Las ilustraciones atribuidas a Bartolomé Arzans Orsúa y Vela (Potosí ¿1680?), el dibujo a tinta donde se describe el ingenio de Dos cabezas de San Diego de Alcalá (1724) y la descripción dibujada y escrita de la mina Pimentel, además de los dibujos que se empleaban en los juicios, nos develan el uso utilitario que tenía este medio en una población excluida de la competencia de la lectura, en su mayoría, como eran los indígenas.

La primera historia narrada donde se usan bocadillos está en La entrada del virrey Morcillo de Auñón en Potosí (1716), de Melchor Pérez de Holguín. Obra en la que aparece el autor tomando apuntes y una pareja de ancianos con una banda en la que el varón dice: “Hija tilonga asbistotanmaravilla”, y la mujer le responde: “Laucho en cientos y tantos años no he visto grandeza tamaña” (sic).

La parte superior de la obra está dividida por dos paneles; la primera, con la descripción de la ciudad en la que aparece la Casa de la Moneda, la cárcel, el cabildo; y en la otra, la plaza con la fiesta, permitiendo el juego con los tiempos narrativos. En primer gran plano aparece el ingreso del arzobispo, con su guardia imperial, la caballería y los esclavos negros lujosamente ataviados, delante de los trompeteros que anuncian el ingreso del arzobispo; más atrás, dos esclavos afros montados en asnos y con instrumentos de viento y otro de pie con un idiófono en una mano. Esta obra de gran valor histórico, que muestra la estructura social y el imaginario simbólico de la Colonia, está en el Museo de América, en Madrid.

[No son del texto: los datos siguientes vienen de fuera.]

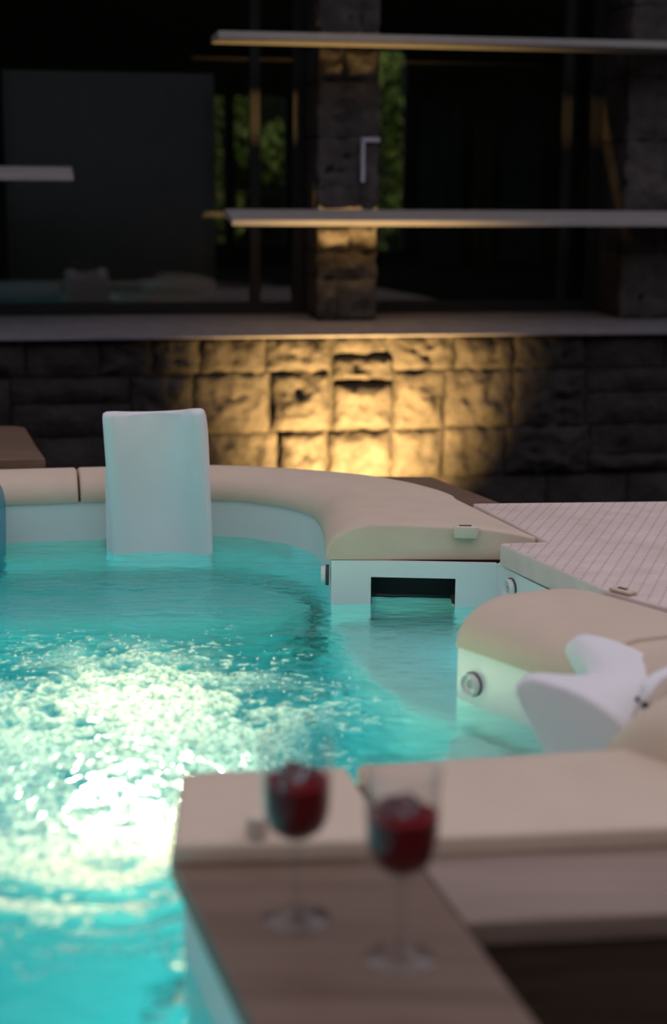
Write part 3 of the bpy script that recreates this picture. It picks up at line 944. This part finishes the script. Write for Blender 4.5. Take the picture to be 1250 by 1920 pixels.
# narrow white strip over the coping behind the right headrest
ap = catmull([(.448, 2.272, -.02), (.462, 2.268, .018), (.480, 2.285, .034), (.508, 2.31, .040), (.57, 2.38, .042), (.64, 2.45, .036)], 6)
V, Fc = [], []
for i, p in enumerate(ap):
    t = (ap[min(i + 1, len(ap) - 1)] - ap[max(i - 1, 0)]).normalized()
    sdv = Vector((t.y, -t.x, 0)).normalized() * .011
    for q, dz in ((-1, 0), (-1, .006), (1, .006), (1, 0)): V.append(p + sdv * q + Vector((0, 0, dz)))
for i in range(len(ap) - 1):
    for k in range(4):
        Fc.append((i * 4 + k, i * 4 + 4 + k, i * 4 + 4 + (k + 1) % 4, i * 4 + (k + 1) % 4))
Fc += [(0, 1, 2, 3), (len(ap) * 4 - 1, len(ap) * 4 - 2, len(ap) * 4 - 3, len(ap) * 4 - 4)]
strip = mk('white_strip', V, Fc, M['headrest'], None, smooth=False)
strip.parent = h2; strip.matrix_parent_inverse = Matrix.LocRotScale(h2.location, h2.rotation_euler, None).inverted()

# ------------------------------------------------------------------ WATER
def vnoise(x, y, seed):
    rs = np.random.RandomState(seed); T = rs.rand(256, 256).astype(np.float32)
    xi = np.floor(x).astype(int); yi = np.floor(y).astype(int)
    fx = x - xi; fy = y - yi
    fx = fx * fx * fx * (fx * (fx * 6 - 15) + 10); fy = fy * fy * fy * (fy * (fy * 6 - 15) + 10)
    a = T[xi % 256, yi % 256]; b = T[(xi + 1) % 256, yi % 256]; c = T[xi % 256, (yi + 1) % 256]; d = T[(xi + 1) % 256, (yi + 1) % 256]
    return (a * (1 - fx) + b * fx) * (1 - fy) + (c * (1 - fx) + d * fx) * fy - .5
gx = np.concatenate([np.arange(-1.97, -.95, .04), np.arange(-.95, .54, .005)])
gy = np.concatenate([np.arange(.88, 1.45, .04), np.arange(1.45, 3.3, .0048), np.arange(3.3, 4.26, .008)])
X, Y = np.meshgrid(gx, gy, indexing='ij')
# churned patch
ex = (X + .40) / .40; ey = (Y - 2.58) / .58
rr = np.sqrt(ex ** 2 + ey ** 2) + .35 * vnoise(X * 5, Y * 5, 1) + .25 * vnoise(X * 13, Y * 13, 2)
churn = np.clip((1.12 - rr) / .45, 0, 1); churn = churn * churn * (3 - 2 * churn)
near_ = np.clip((Y - 1.98) / .26, 0, 1); churn = churn * near_ * near_ * (3 - 2 * near_)
ang = X * 3.0 + 2.2 * vnoise(X * 3, Y * 3, 5)
h = .0016 * vnoise(X * 9, Y * 22, 11) * 2 + .0010 * vnoise(X * 22, Y * 48, 12) * 2 + .003 * vnoise(X * 3, Y * 7, 13) * 2
wave = np.sin((Y + .20 * vnoise(X * 3, Y * 3, 21) * 2 + .10 * X) * 2 * np.pi / .085)
zone = np.clip((2.36 - Y) / .2, 0, 1) * np.clip((Y - 1.84) / .12, 0, 1) * np.clip((1.75 - rr) / .5, 0, 1)
t1 = 1 - np.abs(vnoise(X * 13 + vnoise(X * 6, Y * 6, 31) * 2, Y * 17, 32) * 2)
t2 = 1 - np.abs(vnoise(X * 30, Y * 36, 33) * 2)
t3 = vnoise(X * 62, Y * 74, 34) * 2
t4 = vnoise(X * 100, Y * 120, 35) * 2
rip = np.clip((1.75 - rr) / .9, 0, 1)
h = h + churn * (.009 * (t1 - .5) + .009 * (t2 - .5) + .006 * t3 + .003 * t4) + rip * (.004 * (t1 - .5) + .002 * (t2 - .5) + .001 * t3) + .006 * wave * zone
fpat = .40 * t1 + .40 * t2 + .35 * (t3 * .5 + .5) + .30 * (t4 * .5 + .5) + .30 * vnoise(X * 7, Y * 9, 41) * 2
core = np.exp(-(((X + .36) / .36) ** 2 + ((Y - 2.50) / .46) ** 2))
foam = np.clip(churn * (.5 + .6 * core) * np.clip((fpat - .56 + .20 * core) / .30, 0, 1), 0, .95)
streak = np.clip((wave - .25) / .35, 0, 1) * zone * np.clip((t1 - .25) / .25, 0, 1)
foam = np.clip(np.maximum(foam, .95 * streak), 0, 1)
edge_ = np.clip((1.55 - rr) / .4, 0, 1)
foam = np.maximum(foam, np.clip((edge_ * (t2 * .45 + t3 * .35 + t4 * .35) - .50) / .2, 0, .8))
NX, NY = X.shape
# inside test
px = np.array([p[0] for p in pool]); py = np.array([p[1] for p in pool])
def inside(xx, yy):
    r = np.zeros(xx.shape, bool); j = len(px) - 1
    for i in range(len(px)):
        c = ((py[i] > yy) != (py[j] > yy)) & (xx < (px[j] - px[i]) * (yy - py[i]) / (py[j] - py[i] + 1e-12) + px[i])
        r ^= c; j = i
    return r
ins = inside(X, Y)
Vw = np.stack([X, Y, WZ + h], -1).reshape(-1, 3)
idx = np.arange(NX * NY).reshape(NX, NY)
anyin = ins[:-1, :-1] | ins[1:, :-1] | ins[:-1, 1:] | ins[1:, 1:]
# the skimmer mouth is flooded too
cxm = (X[:-1, :-1] + X[1:, 1:]) / 2; cym = (Y[:-1, :-1] + Y[1:, 1:]) / 2
anyin |= (cxm > .092) & (cxm < .276) & (cym > 3.52) & (cym < 3.64)
q = np.stack([idx[:-1, :-1], idx[1:, :-1], idx[1:, 1:], idx[:-1, 1:]], -1)[anyin]
used = np.unique(q); remap = -np.ones(NX * NY, int); remap[used] = np.arange(len(used))
me = bpy.data.meshes.new('pool_water')
me.vertices.add(len(used)); me.vertices.foreach_set('co', Vw[used].ravel())
qr = remap[q]
me.loops.add(qr.size); me.polygons.add(len(qr))
me.loops.foreach_set('vertex_index', qr.ravel())
me.polygons.foreach_set('loop_start', np.arange(0, qr.size, 4)); me.polygons.foreach_set('loop_total', np.full(len(qr), 4))
me.update(calc_edges=True); me.validate()
me.polygons.foreach_set('use_smooth', np.ones(len(me.polygons), bool))
at_ = me.attributes.new('foam', 'FLOAT', 'POINT'); at_.data.foreach_set('value', foam.reshape(-1)[used].astype(np.float32))
me.materials.append(M['water'])
wo = bpy.data.objects.new('pool_water', me); C.objects.link(wo)
tag(wo, 'churning clear teal water filling the spa tub', 'water', kind='stuff')
# drops and bubbles thrown up by the churn
ico = bmesh.new(); bmesh.ops.create_icosphere(ico, subdivisions=1, radius=1)
iv = [v.co.copy() for v in ico.verts]; ifc = [[v.index for v in f.verts] for f in ico.faces]; ico.free()
rs = random.Random(5)
V, Fc = [], []
cnt = 0
while cnt < 1500:
    x = rs.uniform(-.85, .05); y = rs.uniform(1.95, 3.25)
    i = min(NX - 1, int(np.searchsorted(gx, x))); j = min(NY - 1, int(np.searchsorted(gy, y)))
    if not ins[i, j]: continue
    pr_ = churn[i, j] * .5 + .5 * float(np.clip((1.45 - rr[i, j]) / .5, 0, 1))
    if rs.random() > pr_: continue
    rad = rs.choice((.0012, .0016, .0022, .003)) * rs.uniform(.8, 1.2)
    z = WZ + h[i, j] + rs.random() ** 3 * .02
    k = len(V)
    for c in iv: V.append((x + c.x * rad, y + c.y * rad, z + c.z * rad))
    Fc += [[k + a for a in f] for f in ifc]
    cnt += 1
fo_ = mk('foam_drops', V, Fc, M['foam'], smooth=True)
tag(fo_, 'bright white foam drops above the churning water', 'foam', kind='stuff')

# ------------------------------------------------------------------ GLASSES
def goblet(x, y, label, lvl, seed):
    z0 = -.060
    r = empty('wine_goblet', (x, y, z0)); tag(r, label, 'glass', 'goblets of red drink with ice')
    # foot, stem
    lathe('foot', [(0, 0), (.0395, 0), (.040, .0015), (.039, .003), (.025, .0055), (.012, .010), (.006, .017), (0, .018)], M['glass'], r, 48)
    lathe('stem', [(0, .017), (.0052, .017), (.0042, .03), (.0040, .06), (.0046, .078), (.0085, .086), (.0090, .092), (.006, .098), (0, .099)], M['glass'], r, 24)
    out = [(0, .0985), (.008, .099), (.019, .1035), (.030, .1125), (.0365, .126), (.0390, .142), (.0396, .165), (.0402, .19), (.0415, .221)]
    inn = [(d - .0013, z) for d, z in out[::-1] if d > .01] + [(.010, .1025), (0, .1015)]
    lathe('bowl', out + inn, M['glass'], r, 56)
    body = [(0, .1025), (.0095, .1035), (.0180, .1058), (.0286, .1142), (.0350, .127), (.0375, .142), (.0381, lvl), (0, lvl)]
    lathe('drink', body, M['drink'], r, 48)
    rn = random.Random(seed)
    for i in range(4):
        a = i * 1.6 + rn.random(); rad = (.014, .017, .015, .002)[i]
        s = rn.uniform(.0085, .0105)
        c = box('ice_cube', -s, s, -s, s, -s, s, M['ice'], None, bev=.003, seg=3)
        c.location = (x + rad * math.cos(a), y + rad * math.sin(a), z0 + lvl + (.003 if i < 3 else .010))
        c.rotation_euler = (rn.uniform(-.6, .6), rn.uniform(-.6, .6), rn.uniform(0, 3))
        tag(c, 'clear ice cube floating in the ' + ('left' if seed == 1 else 'right') + ' goblet', 'ice cube', 'ice cubes in the ' + ('left' if seed == 1 else 'right') + ' goblet')
    return r
goblet(-.039, 1.690, 'stemmed goblet of red drink with ice, further from the camera', .168, 1)
goblet(.076, 1.596, 'stemmed goblet of red drink with ice, nearer and fuller looking', .168, 2)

En Bolivia, la historieta o cómic recién empieza a consolidarse. Sucesivos encuentros de historietistas han logrado conformar un interesante grupo de dibujantes, pero todavía faltan guionistas que puedan impulsar un producto visual de alta calidad.

Cuando me agota la lectura de textos densos, me voy al C+C del Espacio Simón I. Patiño de La Paz. En su historioteca escojo a mis autores favoritos y descanso leyendo obras de una extraordinaria belleza. Hoy terminé Caín, una obra de ciencia ficción dibujada por Carlos Risso, con el guion de Ricardo Barreiro. El gran Osterheld, asesinado por la dictadura militar argentina junto a sus hijas, siempre se cuela por algún lado de la historieta, para no morir por segunda vez.